Your task is to quote the material that follows, in full and exactly.

_Supplied material_
##############################
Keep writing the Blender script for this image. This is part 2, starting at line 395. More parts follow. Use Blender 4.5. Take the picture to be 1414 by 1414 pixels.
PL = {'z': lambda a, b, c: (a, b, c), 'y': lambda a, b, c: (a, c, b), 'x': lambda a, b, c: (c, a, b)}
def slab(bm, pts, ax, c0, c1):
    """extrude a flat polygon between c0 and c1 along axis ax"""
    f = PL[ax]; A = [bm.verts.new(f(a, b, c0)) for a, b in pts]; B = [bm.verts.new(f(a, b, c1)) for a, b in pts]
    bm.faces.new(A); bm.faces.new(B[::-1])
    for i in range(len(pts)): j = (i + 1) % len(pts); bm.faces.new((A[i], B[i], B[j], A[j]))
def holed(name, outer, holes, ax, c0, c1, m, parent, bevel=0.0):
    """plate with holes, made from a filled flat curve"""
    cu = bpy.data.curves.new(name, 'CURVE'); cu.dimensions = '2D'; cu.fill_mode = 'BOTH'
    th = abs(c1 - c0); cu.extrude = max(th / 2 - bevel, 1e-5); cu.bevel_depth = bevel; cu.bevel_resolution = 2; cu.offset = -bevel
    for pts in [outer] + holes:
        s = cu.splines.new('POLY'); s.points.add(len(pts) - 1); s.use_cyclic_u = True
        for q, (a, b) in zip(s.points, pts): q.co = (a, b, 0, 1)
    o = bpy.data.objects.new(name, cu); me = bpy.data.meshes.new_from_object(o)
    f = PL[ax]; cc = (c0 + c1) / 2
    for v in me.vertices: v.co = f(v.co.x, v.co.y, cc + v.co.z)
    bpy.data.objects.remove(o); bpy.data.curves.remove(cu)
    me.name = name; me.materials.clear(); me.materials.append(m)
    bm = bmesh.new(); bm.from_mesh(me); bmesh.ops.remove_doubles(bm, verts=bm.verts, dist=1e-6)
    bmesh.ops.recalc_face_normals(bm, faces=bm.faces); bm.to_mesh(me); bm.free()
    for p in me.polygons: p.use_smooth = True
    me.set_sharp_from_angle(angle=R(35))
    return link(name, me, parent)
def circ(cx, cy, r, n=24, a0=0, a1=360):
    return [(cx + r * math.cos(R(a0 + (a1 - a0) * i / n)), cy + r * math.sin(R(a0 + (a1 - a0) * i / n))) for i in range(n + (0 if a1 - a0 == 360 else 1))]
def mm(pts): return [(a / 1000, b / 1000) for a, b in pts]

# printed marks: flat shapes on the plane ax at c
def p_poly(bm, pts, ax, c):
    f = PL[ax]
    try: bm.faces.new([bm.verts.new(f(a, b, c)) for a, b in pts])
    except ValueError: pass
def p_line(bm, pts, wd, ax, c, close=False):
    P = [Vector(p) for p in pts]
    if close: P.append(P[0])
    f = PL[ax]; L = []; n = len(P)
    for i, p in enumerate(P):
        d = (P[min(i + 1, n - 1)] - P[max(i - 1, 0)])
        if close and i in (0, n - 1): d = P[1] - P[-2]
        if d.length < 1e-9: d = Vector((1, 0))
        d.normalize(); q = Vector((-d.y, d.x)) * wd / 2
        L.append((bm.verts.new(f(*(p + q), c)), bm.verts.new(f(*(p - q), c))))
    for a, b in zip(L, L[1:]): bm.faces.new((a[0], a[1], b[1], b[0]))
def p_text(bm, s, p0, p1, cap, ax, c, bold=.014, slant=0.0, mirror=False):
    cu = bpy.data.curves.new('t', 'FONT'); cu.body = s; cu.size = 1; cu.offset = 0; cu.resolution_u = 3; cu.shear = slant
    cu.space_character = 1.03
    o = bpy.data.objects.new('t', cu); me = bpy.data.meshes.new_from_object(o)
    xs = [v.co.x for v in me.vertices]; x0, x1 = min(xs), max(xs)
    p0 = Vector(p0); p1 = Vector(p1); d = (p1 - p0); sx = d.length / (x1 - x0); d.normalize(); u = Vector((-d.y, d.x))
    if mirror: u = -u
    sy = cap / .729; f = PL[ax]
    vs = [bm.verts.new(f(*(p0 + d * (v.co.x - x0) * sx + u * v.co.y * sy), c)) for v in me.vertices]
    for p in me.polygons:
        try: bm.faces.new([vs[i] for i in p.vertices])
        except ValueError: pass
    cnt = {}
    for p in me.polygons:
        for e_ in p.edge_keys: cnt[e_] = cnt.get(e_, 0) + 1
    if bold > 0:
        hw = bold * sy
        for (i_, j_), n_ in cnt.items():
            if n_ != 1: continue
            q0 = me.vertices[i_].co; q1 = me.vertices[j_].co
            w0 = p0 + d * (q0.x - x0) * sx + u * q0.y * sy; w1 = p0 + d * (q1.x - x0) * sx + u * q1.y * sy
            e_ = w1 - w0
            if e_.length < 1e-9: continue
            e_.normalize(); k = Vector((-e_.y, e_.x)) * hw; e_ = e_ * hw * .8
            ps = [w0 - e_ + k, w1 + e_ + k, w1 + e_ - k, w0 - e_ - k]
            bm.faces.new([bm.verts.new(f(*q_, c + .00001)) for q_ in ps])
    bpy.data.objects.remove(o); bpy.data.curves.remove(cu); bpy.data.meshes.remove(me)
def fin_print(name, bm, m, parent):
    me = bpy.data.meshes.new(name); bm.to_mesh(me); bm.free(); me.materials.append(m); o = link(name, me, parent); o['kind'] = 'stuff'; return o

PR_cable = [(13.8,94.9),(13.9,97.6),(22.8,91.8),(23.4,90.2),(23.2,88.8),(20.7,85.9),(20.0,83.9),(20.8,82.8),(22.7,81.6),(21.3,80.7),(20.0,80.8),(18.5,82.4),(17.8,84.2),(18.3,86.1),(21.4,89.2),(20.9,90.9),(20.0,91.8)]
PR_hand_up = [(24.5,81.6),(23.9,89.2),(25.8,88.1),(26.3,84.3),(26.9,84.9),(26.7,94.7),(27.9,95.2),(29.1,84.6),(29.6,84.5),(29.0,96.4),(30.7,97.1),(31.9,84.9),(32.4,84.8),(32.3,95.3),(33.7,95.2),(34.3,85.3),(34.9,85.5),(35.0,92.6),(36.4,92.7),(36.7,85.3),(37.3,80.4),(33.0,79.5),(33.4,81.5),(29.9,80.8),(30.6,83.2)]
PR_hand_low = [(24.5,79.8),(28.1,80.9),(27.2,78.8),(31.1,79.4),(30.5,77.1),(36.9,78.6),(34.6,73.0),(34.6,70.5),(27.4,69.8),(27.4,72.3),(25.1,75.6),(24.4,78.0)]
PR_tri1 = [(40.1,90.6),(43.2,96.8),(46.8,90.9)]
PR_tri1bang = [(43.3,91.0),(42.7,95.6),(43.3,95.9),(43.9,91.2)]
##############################
_Worked answer_
Keep writing the Blender script for this image. This is part 2, starting at line 395. More parts follow. Use Blender 4.5. Take the picture to be 1414 by 1414 pixels.
PL = {'z': lambda a, b, c: (a, b, c), 'y': lambda a, b, c: (a, c, b), 'x': lambda a, b, c: (c, a, b)}
def slab(bm, pts, ax, c0, c1):
    """extrude a flat polygon between c0 and c1 along axis ax"""
    f = PL[ax]; A = [bm.verts.new(f(a, b, c0)) for a, b in pts]; B = [bm.verts.new(f(a, b, c1)) for a, b in pts]
    bm.faces.new(A); bm.faces.new(B[::-1])
    for i in range(len(pts)): j = (i + 1) % len(pts); bm.faces.new((A[i], B[i], B[j], A[j]))
def holed(name, outer, holes, ax, c0, c1, m, parent, bevel=0.0):
    """plate with holes, made from a filled flat curve"""
    cu = bpy.data.curves.new(name, 'CURVE'); cu.dimensions = '2D'; cu.fill_mode = 'BOTH'
    th = abs(c1 - c0); cu.extrude = max(th / 2 - bevel, 1e-5); cu.bevel_depth = bevel; cu.bevel_resolution = 2; cu.offset = -bevel
    for pts in [outer] + holes:
        s = cu.splines.new('POLY'); s.points.add(len(pts) - 1); s.use_cyclic_u = True
        for q, (a, b) in zip(s.points, pts): q.co = (a, b, 0, 1)
    o = bpy.data.objects.new(name, cu); me = bpy.data.meshes.new_from_object(o)
    f = PL[ax]; cc = (c0 + c1) / 2
    for v in me.vertices: v.co = f(v.co.x, v.co.y, cc + v.co.z)
    bpy.data.objects.remove(o); bpy.data.curves.remove(cu)
    me.name = name; me.materials.clear(); me.materials.append(m)
    bm = bmesh.new(); bm.from_mesh(me); bmesh.ops.remove_doubles(bm, verts=bm.verts, dist=1e-6)
    bmesh.ops.recalc_face_normals(bm, faces=bm.faces); bm.to_mesh(me); bm.free()
    for p in me.polygons: p.use_smooth = True
    me.set_sharp_from_angle(angle=R(35))
    return link(name, me, parent)
def circ(cx, cy, r, n=24, a0=0, a1=360):
    return [(cx + r * math.cos(R(a0 + (a1 - a0) * i / n)), cy + r * math.sin(R(a0 + (a1 - a0) * i / n))) for i in range(n + (0 if a1 - a0 == 360 else 1))]
def mm(pts): return [(a / 1000, b / 1000) for a, b in pts]

# printed marks: flat shapes on the plane ax at c
def p_poly(bm, pts, ax, c):
    f = PL[ax]
    try: bm.faces.new([bm.verts.new(f(a, b, c)) for a, b in pts])
    except ValueError: pass
def p_line(bm, pts, wd, ax, c, close=False):
    P = [Vector(p) for p in pts]
    if close: P.append(P[0])
    f = PL[ax]; L = []; n = len(P)
    for i, p in enumerate(P):
        d = (P[min(i + 1, n - 1)] - P[max(i - 1, 0)])
        if close and i in (0, n - 1): d = P[1] - P[-2]
        if d.length < 1e-9: d = Vector((1, 0))
        d.normalize(); q = Vector((-d.y, d.x)) * wd / 2
        L.append((bm.verts.new(f(*(p + q), c)), bm.verts.new(f(*(p - q), c))))
    for a, b in zip(L, L[1:]): bm.faces.new((a[0], a[1], b[1], b[0]))
def p_text(bm, s, p0, p1, cap, ax, c, bold=.014, slant=0.0, mirror=False):
    cu = bpy.data.curves.new('t', 'FONT'); cu.body = s; cu.size = 1; cu.offset = 0; cu.resolution_u = 3; cu.shear = slant
    cu.space_character = 1.03
    o = bpy.data.objects.new('t', cu); me = bpy.data.meshes.new_from_object(o)
    xs = [v.co.x for v in me.vertices]; x0, x1 = min(xs), max(xs)
    p0 = Vector(p0); p1 = Vector(p1); d = (p1 - p0); sx = d.length / (x1 - x0); d.normalize(); u = Vector((-d.y, d.x))
    if mirror: u = -u
    sy = cap / .729; f = PL[ax]
    vs = [bm.verts.new(f(*(p0 + d * (v.co.x - x0) * sx + u * v.co.y * sy), c)) for v in me.vertices]
    for p in me.polygons:
        try: bm.faces.new([vs[i] for i in p.vertices])
        except ValueError: pass
    cnt = {}
    for p in me.polygons:
        for e_ in p.edge_keys: cnt[e_] = cnt.get(e_, 0) + 1
    if bold > 0:
        hw = bold * sy
        for (i_, j_), n_ in cnt.items():
            if n_ != 1: continue
            q0 = me.vertices[i_].co; q1 = me.vertices[j_].co
            w0 = p0 + d * (q0.x - x0) * sx + u * q0.y * sy; w1 = p0 + d * (q1.x - x0) * sx + u * q1.y * sy
            e_ = w1 - w0
            if e_.length < 1e-9: continue
            e_.normalize(); k = Vector((-e_.y, e_.x)) * hw; e_ = e_ * hw * .8
            ps = [w0 - e_ + k, w1 + e_ + k, w1 + e_ - k, w0 - e_ - k]
            bm.faces.new([bm.verts.new(f(*q_, c + .00001)) for q_ in ps])
    bpy.data.objects.remove(o); bpy.data.curves.remove(cu); bpy.data.meshes.remove(me)
def fin_print(name, bm, m, parent):
    me = bpy.data.meshes.new(name); bm.to_mesh(me); bm.free(); me.materials.append(m); o = link(name, me, parent); o['kind'] = 'stuff'; return o

PR_cable = [(13.8,94.9),(13.9,97.6),(22.8,91.8),(23.4,90.2),(23.2,88.8),(20.7,85.9),(20.0,83.9),(20.8,82.8),(22.7,81.6),(21.3,80.7),(20.0,80.8),(18.5,82.4),(17.8,84.2),(18.3,86.1),(21.4,89.2),(20.9,90.9),(20.0,91.8)]
PR_hand_up = [(24.5,81.6),(23.9,89.2),(25.8,88.1),(26.3,84.3),(26.9,84.9),(26.7,94.7),(27.9,95.2),(29.1,84.6),(29.6,84.5),(29.0,96.4),(30.7,97.1),(31.9,84.9),(32.4,84.8),(32.3,95.3),(33.7,95.2),(34.3,85.3),(34.9,85.5),(35.0,92.6),(36.4,92.7),(36.7,85.3),(37.3,80.4),(33.0,79.5),(33.4,81.5),(29.9,80.8),(30.6,83.2)]
PR_hand_low = [(24.5,79.8),(28.1,80.9),(27.2,78.8),(31.1,79.4),(30.5,77.1),(36.9,78.6),(34.6,73.0),(34.6,70.5),(27.4,69.8),(27.4,72.3),(25.1,75.6),(24.4,78.0)]
PR_tri1 = [(40.1,90.6),(43.2,96.8),(46.8,90.9)]
PR_tri1bang = [(43.3,91.0),(42.7,95.6),(43.3,95.9),(43.9,91.2)]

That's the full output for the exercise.